Sixth.—In our conception of Jesus as our Saviour, we should not separate his death from his resurrection and ascension. If he died for our sins, he rose again for our justification. He is now exalted as a Prince and a Saviour at the right hand of the Father, to give repentance and the remission of sins. United to him by faith, and changed into his image, our resurrection is assured by his, and because he lives we shall live also. As oft as we “eat this bread and drink this cup,” we do show forth his death till he come. “Henceforth,” (said[9] the great Apostle) “there is laid up for me the crown of righteousness which the Lord, the righteous judge, shall give to me at that day, and not only to me, but also to all them that leave loved his appearing.” “And[10] the Spirit and the Bride say, Come; and he that heareth let him say, Come; and he that is athirst let him come; he that will, let him take the water of Life freely.”

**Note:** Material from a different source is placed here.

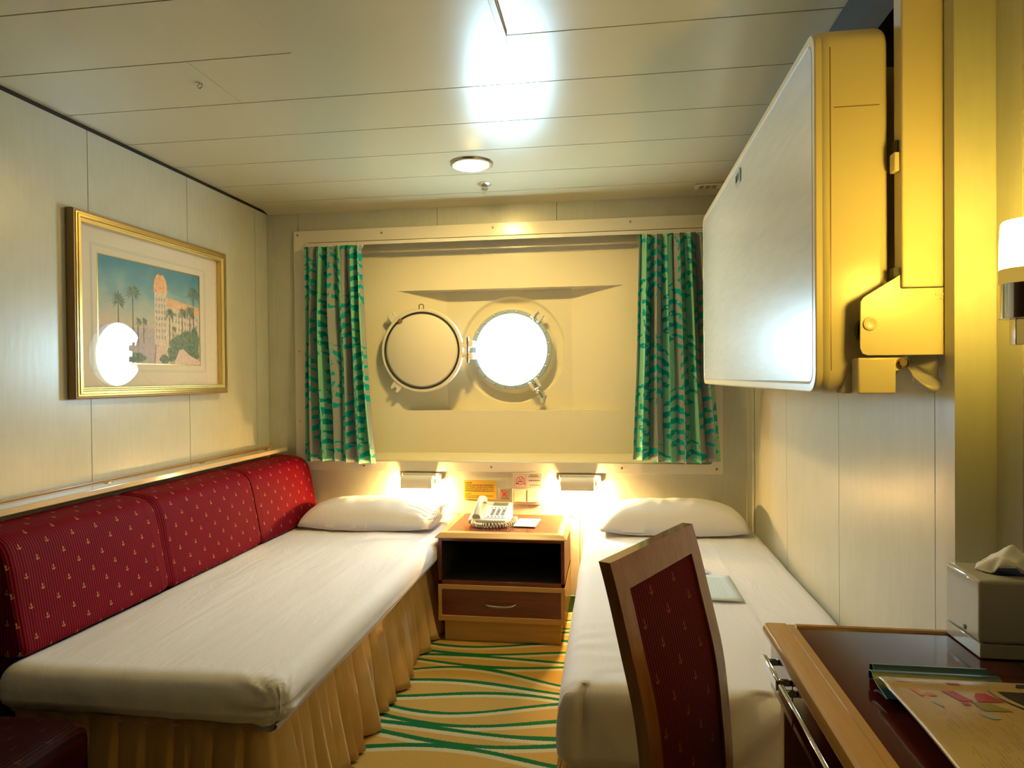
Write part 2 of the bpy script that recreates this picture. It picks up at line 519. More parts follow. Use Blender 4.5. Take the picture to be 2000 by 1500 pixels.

[1] It is one of the marvels of sin and shows the effrontery of Satan, that Hooykaas, who is about as rank an infidel as Strauss himself, should be pastor at Rotterdam, a Doctor of Divinity, and entitle his book, which laboriously excludes everything miraculous or supernatural in relation to Jesus, “The Bible for Learners.” Mr. Chadwick, while admitting that he is not a Christian in the original sense of the word, argues against Strauss (with whom he agrees in sentiment) the right to apply the term to himself, but meaning by it only “a stream of tendency,” “freedom, progress and civilization.” “It may be,” he says, “that some of you conceive that my definition of Christianity does worse than include those who are at pains to prove themselves not Christians. It includes the dangerous classes of society; it includes the men of vice and crime. There is no doubt of it.” (See Free Religious Index for March 17, 1881, March 24, 1881, and March 31, 1881.) Mr. Miln recently preached a sermon upon “The Church of the Future,” from which he said all speculative beliefs as a condition of membership will be excluded, even the belief in a personal Deity. (See Index for February 23, 1882.) He does not believe in prayer other than communion with himself. (See New York Observer of February 23, 1882.) If Mr. Savage has not yet gone as far, he stops but little short of it.

[2] So expressed in a creed drawn up by him in 1807. (See Congregationalist of February 15, 1882.) A copy of this creed was read at the centennial anniversary of his birth (January 18, 1882) by the Congregational Church of Salisbury, New Hampshire. He joined this church on profession of faith September 13, 1807, and never removed his connection. (See New Hampshire Journal of January 28, 1882.)

[3] See chap. xiii. [p. 67], ante.

[4] In the North American Review for August, 1881, p. 118.

[5] Starkie on Evidence, Vol. II., Sec. 10, and note upon Hume.

[6] Greenleaf’s Testimony of the Evangelists, p. 478.

[7] History of God’s Church, by Enoch Pond, D.D., p. 606. And as to Judge Waite’s “many cases of resurrection from the dead, handed down in the ancient mythologies” and by heathen writers, it will be soon enough to notice them whenever there shall be a serious attempt to run a parallel between the evidence in support of them, and that which proves the resurrection of our Lord. And so of the whole swarm of lying wonders, whether found in heathen writers, the Apocryphal Gospels, or exhibited by modern conjurors or spiritualists,—senseless, frivolous, for no worthy object, and, beyond the mystery accompanying them, supported by no reasonable proof. Our Saviour told his disciples “beforehand” that “there
shall arise false Christs and false prophets, and shall show great signs and wonders, so as to lead astray, if possible, even the elect.” (Matthew xxiv. 24.) Paul told Timothy that “the Spirit saith expressly that in later times some shall fall away from the faith, giving heed to seducing spirits and doctrines of demons, through the hypocrisies of men that speak lies, branded in their own conscience as with a hot iron.” (1 Timothy iv. 1, 2.) This will be strange to any modern Sadducee who believes there is “neither angel nor Spirit,” but the Christian will do well to give heed.

[8] Within the last thirty years, through the labors of English Wesleyan missionaries, there has been an entire moral renovation of cannibals, once revelling and rioting in every excess of atrocity and bestial shame. Now there are nine thousand churches and thousands of communicants, fourteen thousand schools and nearly fifty thousand scholars: and out of a population of about one hundred and twenty thousand, over one hundred thousand are reckoned as regular attendants at the churches. Cannibalism has been voluntarily abandoned, save by a single tribe, in eighty inhabited islands: idolatry has been abjured, and all traces of it swept away. And to-day a gentle and refined English woman, as Miss Gordon-Cumming in her book, At Home in Fiji, testifies, can travel these islands alone, mingling with the people, rambling through their villages, sleeping in their huts and eating at their tables, with none to molest her or make her afraid. (See Rev. Edward Abbott, in Congregationalist of February 15, 1882.)